Ok, this one is too easy.
But.
Articles like last week’s NYT piece, Teaching Work Values to Children of Wealth test my patience:
A whole coterie of experts has sprung up in the last few years to coach the children of affluence into the working world. Gibraltar offers classes in “financial life skills” that cover topics including saving, preventing debt and how money affects friendships. J. P. Morgan Private Bank offers what it calls “Next Generation Leadership” seminars.
This may seem unnecessary, unfair or worse to parents with fewer means and just as many concerns about their children’s futures. But the central issue for all parents is the same: how do you raise children who are productive?
I beg to differ.
I learned a strong work ethic, but not as some abstract value. I learned to earn enough money to buy my own clothes in high school, to pay my way through college and graduate school, to cough up the down payment for my first house years after friends had cashed their parents “gift” checks for their down payments, and now to support aged and nearly indigent parents. No one had to hire consultants to teach me those things — my parents taught me by showing me their empty pockets every day of their life, by sharing the single bathroom with their four children, by never, ever taking a vacation.
I’d learn to be productive or I’d starve.
There really were no other choices.
I deeply resent this “we’re all just alike” language.
My students who are working themselves through college can’t find summer jobs this year.
But the daughter of the “chief executive of Gibraltar Private Bank” has been coached into landing a retail job that she doesn’t need so that her parents can atone for the first 18 years of her life in which she apparently learned nothing about the value of the many luxury goods in her life?
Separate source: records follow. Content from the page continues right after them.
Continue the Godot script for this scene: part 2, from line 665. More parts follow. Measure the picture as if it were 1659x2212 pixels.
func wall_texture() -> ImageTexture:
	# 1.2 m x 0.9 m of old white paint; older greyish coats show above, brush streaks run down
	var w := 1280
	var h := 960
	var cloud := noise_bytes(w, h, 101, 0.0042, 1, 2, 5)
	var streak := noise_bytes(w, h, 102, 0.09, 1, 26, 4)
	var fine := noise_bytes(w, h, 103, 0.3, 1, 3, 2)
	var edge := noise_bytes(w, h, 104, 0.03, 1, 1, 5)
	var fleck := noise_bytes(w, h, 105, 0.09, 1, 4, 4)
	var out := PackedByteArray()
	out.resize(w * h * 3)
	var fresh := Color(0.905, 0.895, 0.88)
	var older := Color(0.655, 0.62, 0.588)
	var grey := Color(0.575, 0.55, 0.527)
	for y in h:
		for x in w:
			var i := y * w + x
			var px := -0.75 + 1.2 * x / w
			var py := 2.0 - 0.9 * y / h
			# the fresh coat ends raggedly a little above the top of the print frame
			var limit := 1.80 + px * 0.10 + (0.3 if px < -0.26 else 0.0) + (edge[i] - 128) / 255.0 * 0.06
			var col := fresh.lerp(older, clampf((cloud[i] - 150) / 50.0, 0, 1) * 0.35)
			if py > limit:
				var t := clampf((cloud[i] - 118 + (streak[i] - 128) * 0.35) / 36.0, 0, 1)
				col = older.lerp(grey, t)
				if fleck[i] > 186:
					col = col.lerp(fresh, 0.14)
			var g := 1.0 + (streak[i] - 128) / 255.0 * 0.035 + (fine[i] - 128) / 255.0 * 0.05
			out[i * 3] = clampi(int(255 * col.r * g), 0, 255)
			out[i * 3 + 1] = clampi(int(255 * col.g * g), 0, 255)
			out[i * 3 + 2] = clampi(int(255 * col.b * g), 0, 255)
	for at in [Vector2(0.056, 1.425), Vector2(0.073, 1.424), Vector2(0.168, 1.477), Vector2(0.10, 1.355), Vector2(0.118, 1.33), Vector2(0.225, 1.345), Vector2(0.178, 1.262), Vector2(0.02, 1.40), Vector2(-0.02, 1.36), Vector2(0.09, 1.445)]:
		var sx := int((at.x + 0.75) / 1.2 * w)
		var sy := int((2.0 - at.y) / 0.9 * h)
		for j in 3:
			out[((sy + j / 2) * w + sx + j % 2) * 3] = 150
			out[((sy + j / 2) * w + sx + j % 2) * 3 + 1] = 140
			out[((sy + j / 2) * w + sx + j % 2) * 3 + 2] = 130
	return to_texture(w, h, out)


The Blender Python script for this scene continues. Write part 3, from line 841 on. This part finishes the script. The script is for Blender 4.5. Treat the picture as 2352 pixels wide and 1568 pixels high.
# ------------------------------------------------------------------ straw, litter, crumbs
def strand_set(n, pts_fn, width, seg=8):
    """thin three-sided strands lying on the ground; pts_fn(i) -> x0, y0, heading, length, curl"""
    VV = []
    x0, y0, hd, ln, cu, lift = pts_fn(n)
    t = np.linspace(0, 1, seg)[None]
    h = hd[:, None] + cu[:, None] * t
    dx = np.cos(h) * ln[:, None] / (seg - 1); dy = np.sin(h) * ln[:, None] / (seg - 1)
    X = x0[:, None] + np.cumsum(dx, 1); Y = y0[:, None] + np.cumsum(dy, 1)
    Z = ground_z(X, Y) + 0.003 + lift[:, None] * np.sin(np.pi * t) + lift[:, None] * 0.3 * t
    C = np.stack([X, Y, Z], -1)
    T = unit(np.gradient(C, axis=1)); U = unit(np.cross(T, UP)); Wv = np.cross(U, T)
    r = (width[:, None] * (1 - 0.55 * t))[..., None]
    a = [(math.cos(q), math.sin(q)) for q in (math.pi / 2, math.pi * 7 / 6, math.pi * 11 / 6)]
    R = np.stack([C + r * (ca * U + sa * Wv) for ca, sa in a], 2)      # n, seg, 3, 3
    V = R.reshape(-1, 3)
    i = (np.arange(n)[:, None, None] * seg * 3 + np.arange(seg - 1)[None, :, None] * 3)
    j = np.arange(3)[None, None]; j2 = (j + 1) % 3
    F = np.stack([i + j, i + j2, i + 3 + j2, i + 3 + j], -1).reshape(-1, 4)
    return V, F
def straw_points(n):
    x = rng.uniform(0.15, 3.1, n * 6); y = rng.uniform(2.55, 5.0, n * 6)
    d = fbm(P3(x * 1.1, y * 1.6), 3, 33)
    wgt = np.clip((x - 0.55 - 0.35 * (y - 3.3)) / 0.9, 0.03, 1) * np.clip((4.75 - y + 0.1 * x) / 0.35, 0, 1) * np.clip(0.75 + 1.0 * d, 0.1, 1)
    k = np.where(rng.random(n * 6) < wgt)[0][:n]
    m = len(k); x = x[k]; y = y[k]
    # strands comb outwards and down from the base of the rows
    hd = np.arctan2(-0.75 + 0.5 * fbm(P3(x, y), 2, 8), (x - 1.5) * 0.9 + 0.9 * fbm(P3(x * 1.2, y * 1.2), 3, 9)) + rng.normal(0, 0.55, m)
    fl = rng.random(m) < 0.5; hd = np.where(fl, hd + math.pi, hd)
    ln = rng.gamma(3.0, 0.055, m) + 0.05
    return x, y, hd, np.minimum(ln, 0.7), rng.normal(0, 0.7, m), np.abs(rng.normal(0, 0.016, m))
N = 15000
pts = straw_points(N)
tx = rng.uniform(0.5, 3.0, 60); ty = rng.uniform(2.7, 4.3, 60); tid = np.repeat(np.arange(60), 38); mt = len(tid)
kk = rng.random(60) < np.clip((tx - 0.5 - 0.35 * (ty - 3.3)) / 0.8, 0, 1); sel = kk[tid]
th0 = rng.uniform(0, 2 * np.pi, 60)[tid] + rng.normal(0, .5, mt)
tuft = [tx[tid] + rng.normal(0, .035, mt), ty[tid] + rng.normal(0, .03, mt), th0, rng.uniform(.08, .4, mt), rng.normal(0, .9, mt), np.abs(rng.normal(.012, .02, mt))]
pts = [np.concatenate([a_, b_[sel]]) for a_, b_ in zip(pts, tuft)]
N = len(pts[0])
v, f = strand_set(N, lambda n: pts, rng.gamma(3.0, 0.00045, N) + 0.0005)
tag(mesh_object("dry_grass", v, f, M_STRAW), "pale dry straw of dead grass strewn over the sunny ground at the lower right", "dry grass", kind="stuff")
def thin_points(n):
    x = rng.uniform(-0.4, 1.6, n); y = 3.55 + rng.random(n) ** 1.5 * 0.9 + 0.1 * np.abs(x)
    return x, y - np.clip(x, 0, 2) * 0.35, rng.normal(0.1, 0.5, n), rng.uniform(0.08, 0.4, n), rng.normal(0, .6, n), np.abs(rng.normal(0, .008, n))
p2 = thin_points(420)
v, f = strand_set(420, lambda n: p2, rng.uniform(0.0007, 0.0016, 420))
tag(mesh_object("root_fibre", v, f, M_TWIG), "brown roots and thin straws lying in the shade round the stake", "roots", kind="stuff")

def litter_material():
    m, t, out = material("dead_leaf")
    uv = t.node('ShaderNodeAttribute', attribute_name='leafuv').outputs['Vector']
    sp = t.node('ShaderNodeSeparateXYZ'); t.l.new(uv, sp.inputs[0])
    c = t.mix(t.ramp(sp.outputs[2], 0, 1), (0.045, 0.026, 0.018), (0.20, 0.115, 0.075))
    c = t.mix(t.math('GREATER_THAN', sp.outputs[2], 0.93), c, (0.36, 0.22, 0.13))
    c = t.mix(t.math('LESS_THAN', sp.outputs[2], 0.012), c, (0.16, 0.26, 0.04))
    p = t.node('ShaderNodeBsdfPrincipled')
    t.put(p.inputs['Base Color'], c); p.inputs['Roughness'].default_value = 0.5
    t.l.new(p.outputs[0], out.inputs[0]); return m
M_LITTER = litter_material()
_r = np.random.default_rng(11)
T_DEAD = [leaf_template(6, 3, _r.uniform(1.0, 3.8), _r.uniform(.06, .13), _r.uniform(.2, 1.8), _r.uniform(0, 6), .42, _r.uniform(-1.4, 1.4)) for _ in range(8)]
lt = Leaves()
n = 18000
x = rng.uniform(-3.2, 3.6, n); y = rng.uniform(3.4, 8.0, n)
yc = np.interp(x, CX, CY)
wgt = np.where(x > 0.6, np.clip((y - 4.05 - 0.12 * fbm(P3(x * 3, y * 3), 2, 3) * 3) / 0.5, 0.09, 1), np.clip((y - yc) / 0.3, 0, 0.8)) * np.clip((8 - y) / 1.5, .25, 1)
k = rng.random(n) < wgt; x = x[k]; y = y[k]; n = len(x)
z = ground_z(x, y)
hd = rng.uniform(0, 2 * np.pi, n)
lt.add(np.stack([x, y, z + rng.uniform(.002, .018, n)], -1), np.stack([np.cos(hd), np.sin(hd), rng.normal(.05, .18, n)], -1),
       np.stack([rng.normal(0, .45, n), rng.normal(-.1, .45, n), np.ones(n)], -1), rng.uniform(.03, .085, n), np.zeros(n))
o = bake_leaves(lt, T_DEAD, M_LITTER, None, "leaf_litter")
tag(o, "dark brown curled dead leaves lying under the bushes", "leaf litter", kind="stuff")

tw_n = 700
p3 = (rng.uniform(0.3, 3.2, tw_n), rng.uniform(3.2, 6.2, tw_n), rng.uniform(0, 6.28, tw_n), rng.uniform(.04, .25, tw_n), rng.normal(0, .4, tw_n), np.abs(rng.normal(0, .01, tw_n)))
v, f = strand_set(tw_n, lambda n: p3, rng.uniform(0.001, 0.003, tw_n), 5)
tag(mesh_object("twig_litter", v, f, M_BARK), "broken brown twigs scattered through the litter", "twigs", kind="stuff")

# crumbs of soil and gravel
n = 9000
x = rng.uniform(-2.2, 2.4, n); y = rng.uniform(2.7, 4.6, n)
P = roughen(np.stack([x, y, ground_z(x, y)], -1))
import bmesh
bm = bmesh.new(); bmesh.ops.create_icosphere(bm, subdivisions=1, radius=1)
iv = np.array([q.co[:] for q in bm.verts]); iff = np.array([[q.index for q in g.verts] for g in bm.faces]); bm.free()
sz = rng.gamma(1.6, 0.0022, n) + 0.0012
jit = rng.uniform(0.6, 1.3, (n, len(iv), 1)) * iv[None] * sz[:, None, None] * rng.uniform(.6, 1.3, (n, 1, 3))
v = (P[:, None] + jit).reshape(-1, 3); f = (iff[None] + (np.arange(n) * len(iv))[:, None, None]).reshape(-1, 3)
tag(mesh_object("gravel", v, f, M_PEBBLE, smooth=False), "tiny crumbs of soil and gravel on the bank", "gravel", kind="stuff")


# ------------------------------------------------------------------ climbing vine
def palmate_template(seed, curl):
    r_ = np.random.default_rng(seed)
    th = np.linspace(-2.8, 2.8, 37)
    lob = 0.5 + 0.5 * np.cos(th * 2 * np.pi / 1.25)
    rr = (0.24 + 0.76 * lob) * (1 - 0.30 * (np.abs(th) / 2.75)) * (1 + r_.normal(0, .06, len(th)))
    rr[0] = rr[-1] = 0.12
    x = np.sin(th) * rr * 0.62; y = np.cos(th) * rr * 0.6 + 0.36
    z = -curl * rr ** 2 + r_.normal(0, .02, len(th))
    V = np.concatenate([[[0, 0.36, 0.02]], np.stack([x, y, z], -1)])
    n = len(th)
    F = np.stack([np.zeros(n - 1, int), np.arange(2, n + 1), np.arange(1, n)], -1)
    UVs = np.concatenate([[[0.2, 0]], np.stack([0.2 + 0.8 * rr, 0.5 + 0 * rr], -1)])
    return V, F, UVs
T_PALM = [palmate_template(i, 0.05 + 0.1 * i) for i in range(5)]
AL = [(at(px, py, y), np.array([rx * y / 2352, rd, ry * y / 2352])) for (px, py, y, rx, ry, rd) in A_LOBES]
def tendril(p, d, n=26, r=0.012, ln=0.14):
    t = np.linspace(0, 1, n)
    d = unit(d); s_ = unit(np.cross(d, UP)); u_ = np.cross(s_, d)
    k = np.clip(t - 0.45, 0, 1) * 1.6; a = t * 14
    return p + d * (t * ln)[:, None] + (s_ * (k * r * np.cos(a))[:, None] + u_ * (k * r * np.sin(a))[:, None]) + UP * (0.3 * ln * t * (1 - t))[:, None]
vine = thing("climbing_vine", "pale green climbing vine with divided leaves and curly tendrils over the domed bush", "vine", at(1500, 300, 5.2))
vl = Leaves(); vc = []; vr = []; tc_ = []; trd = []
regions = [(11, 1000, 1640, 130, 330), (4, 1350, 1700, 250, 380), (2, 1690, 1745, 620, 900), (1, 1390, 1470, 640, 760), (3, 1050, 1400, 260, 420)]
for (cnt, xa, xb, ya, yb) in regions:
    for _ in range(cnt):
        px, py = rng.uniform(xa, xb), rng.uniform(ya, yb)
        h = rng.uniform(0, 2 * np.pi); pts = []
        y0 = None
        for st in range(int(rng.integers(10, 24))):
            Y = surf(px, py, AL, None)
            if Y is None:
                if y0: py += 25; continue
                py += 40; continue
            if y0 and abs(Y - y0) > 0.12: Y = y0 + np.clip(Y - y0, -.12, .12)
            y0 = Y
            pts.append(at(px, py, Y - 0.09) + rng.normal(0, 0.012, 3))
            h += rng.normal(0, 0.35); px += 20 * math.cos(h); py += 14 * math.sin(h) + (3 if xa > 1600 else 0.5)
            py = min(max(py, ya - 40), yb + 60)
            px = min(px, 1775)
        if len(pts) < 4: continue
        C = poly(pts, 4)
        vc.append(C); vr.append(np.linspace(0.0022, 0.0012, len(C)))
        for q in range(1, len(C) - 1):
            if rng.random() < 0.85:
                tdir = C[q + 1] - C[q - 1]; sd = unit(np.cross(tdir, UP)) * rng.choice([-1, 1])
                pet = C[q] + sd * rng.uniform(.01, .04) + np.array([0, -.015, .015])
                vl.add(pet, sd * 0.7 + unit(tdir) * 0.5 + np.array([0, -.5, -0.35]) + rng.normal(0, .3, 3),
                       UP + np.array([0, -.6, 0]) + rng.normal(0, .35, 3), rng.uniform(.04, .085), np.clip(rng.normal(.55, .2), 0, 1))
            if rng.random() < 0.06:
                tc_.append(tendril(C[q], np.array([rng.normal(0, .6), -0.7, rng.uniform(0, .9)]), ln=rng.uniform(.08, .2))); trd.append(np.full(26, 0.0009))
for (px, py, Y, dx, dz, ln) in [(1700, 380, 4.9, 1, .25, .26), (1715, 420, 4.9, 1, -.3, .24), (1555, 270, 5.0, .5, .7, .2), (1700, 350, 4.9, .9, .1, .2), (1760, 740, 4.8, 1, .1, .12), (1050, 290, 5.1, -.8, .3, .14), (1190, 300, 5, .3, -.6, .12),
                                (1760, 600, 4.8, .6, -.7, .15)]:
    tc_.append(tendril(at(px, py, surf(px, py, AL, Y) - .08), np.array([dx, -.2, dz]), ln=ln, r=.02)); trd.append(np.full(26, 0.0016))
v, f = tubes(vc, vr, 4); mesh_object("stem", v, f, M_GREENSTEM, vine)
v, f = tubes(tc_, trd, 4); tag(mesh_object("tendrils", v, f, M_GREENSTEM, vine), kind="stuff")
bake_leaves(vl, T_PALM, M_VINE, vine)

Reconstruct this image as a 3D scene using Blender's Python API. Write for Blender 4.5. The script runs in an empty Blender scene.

My parents would be appalled that any child had to learn the value of work via any means beyond actually working hard.
And they’d be furious that anyone would dismiss the vast economic and cultural differences between the parents of those coming very late to such lessons and themselves.
My parents hoped that their car would hold together long enough for them to drop me off at college.
Their “central issues” were about how little their “hours of hard work” yielded for them, not whether their children appreciated the “hours of hard work” that went into buying their luxury SUV.
I grow weary of the wealthy arguing that deep down inside, we’re all just alike.
Those who hire “work coaches” for their wealthy children should not have the final word on such things.
And I think that it’s worth asking why it seems important to them to assert otherwise.
“I’d learn to be productive or I’d starve.”
And this is why I sit silently through all the funny “first job” stories I hear at work and from DH’s family. When one becomes upper middle class after a life-time of being working class, it’s like a secret identity.
Hi Jane,
Just a quick note to say I’m extremely glad I found this blog. I’ll be following it from now on. My current blog is fairly new, but one of the issues I’d like to focus on is class limitations in the creative sphere. Correcting basic classist assumptions is the critical place to start, from any angle, and it’s very heartening to find people who are talking about this.